Volition Capital is rare Boston VC firm expanding in 2024
While it seems many venture capital investors are stepping back, the three managing partners of Volition Capital in Boston say they are doubling down.
Some rival VC firms in the area have turned to new leadership or scaled back investing amid a generational shift. But Volition, spun out of Fidelity Investments 14 years ago, last year raised $675 million for its fifth and largest fund, which is keeping founders Sean Cantwell, Larry Cheng, and Roger Hurwitz busier than ever.
“We think great businesses — this is proven over time — are built in markets like this, where fund-raising is a little tighter and it’s harder for entrepreneurs to get funding,” Cantwell said in an interview from the firm’s Back Bay offices overlooking the Christian Science Plaza.
Volition did have one retirement last year.

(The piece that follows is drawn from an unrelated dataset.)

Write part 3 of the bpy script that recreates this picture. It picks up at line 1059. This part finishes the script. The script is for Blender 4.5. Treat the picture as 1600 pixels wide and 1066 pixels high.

Managing partner Andy Flaster, who was the chief financial officer of Fidelity private equity before helping found Volition, retired in June. But across Boston and deep into Silicon Valley, VC firms have lost some of the biggest names in the business. The departures come amid a continuing downturn in the business. Startups in Massachusetts raised $16 billion last year, down 52 percent from the market peak in 2021. And local VC firms raised less than $6 billion for their funds, down 64 percent from 2021.
Volition’s new fund was a rare 2023 bright spot for VC in Boston and increased the firm’s total assets under management to $1.7 billion. It also prompted an effort to expand.
Longtime Boston tech entrepreneur Pete Lamson joined this month as chief operating officer with a mandate to expand Volition’s startup support unit. Lamson said that will include offering HR, finance, and sales support to companies that Volition has invested in. The firm, which has more than 40 people currently, is hiring for the effort, he said. “We’ll be adding more headcount here — but I wouldn’t expect a massive hiring to support this,” Lamson said.
Lamson has plenty of experience working in startups — and the gray hair to prove it. His career spans the early 1990s recession, dot-com bust, and 2008-09 financial crisis, he noted.
Most recently, he was chief executive of HR software company Employ in Waltham for three years after it acquired JazzHR, his own HR tech startup (financed by Volition). Previously, he was head of global sales at Boston data storage company Carbonite as it went public and was chief operating officer of job site Monster Worldwide’s relocation business during the dotcom crash.
The current tough market for startups reminded Lamson of the opportunity to create strong companies.
“I see history repeating itself,” Lamson said. “The kind of retrenchment we saw over the last couple of years forces both investors and entrepreneurs to be more disciplined in their approaches . ... This is going to lead to the next wave of high-growth, really solidly built companies.”